PRISONS OF LIGHT -- BLACK HOLES, by Kitty Ferguson; Cambridge University Press, 1996; 214 pp; $33.50

Reviewed by Michael Delceg

The public fascination with some of the more exotic developments in astrophysics has spawned a number of popular works which attempt to put these ideas in the context of mainstream physical theory while avoiding such rigorous niceties as equations and citations. One measure of the success of this kind of approach is the impression of appropriateness and clarity in the exposition. Kitty Ferguson's book is successful on both counts.

Armed with the science background that one might be expected to have after a few years of secondary school, the average reader will find this book fairly easy going. Even younger readers or those with dimming memories of science are given enough background to lead them from Galileo and Newton through Einstein to Hawking and Penrose. Some of the most recent observational and theoretical work is also covered, leaving the reader eager to seek additional information and reinforcing the idea of astronomical science as an ongoing process.

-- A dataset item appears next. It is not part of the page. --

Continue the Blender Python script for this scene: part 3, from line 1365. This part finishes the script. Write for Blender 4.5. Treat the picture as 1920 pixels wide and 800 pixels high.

The reader is first given the fate of stars of various sizes, with enough background to make fusion and equilibrium processes accessible. Then the gravitational implications of reducing size and increasing mass are presented in several novel ways, including the different possible fates of an astronaut approaching or crossing the event horizon. Particularly interesting is the treatment of different black hole models and their implications.

With this theoretical roadmap in place, Ferguson then shows where current surveyors are looking for supporting evidence to complete the picture, such as binary stars and galactic radio sources. Here one gets the impression that Ferguson made a deliberate decision to eliminate the kind of preliminary discussion of electromagnetic theory that is needed to explain some of these phenomena, as it would require delving into senior secondary physics and beyond. Again, there is enough detail to pique the curiosity of a thinking reader.

Finally the more speculative extensions of current theory are examined, such as wormholes and parallel universes. Some consideration of events that might have been misinterpreted as evidence of black holes is examined critically, and further reading is suggested. In all of this, the excitement of scientific investigation at the frontiers of theory is communicated in an engaging style. This book can be recommended to public and school libraries particularly, as a good example of making modern astrophysics accessible.

Michael Delceg is a maths and science teacher from Nelson.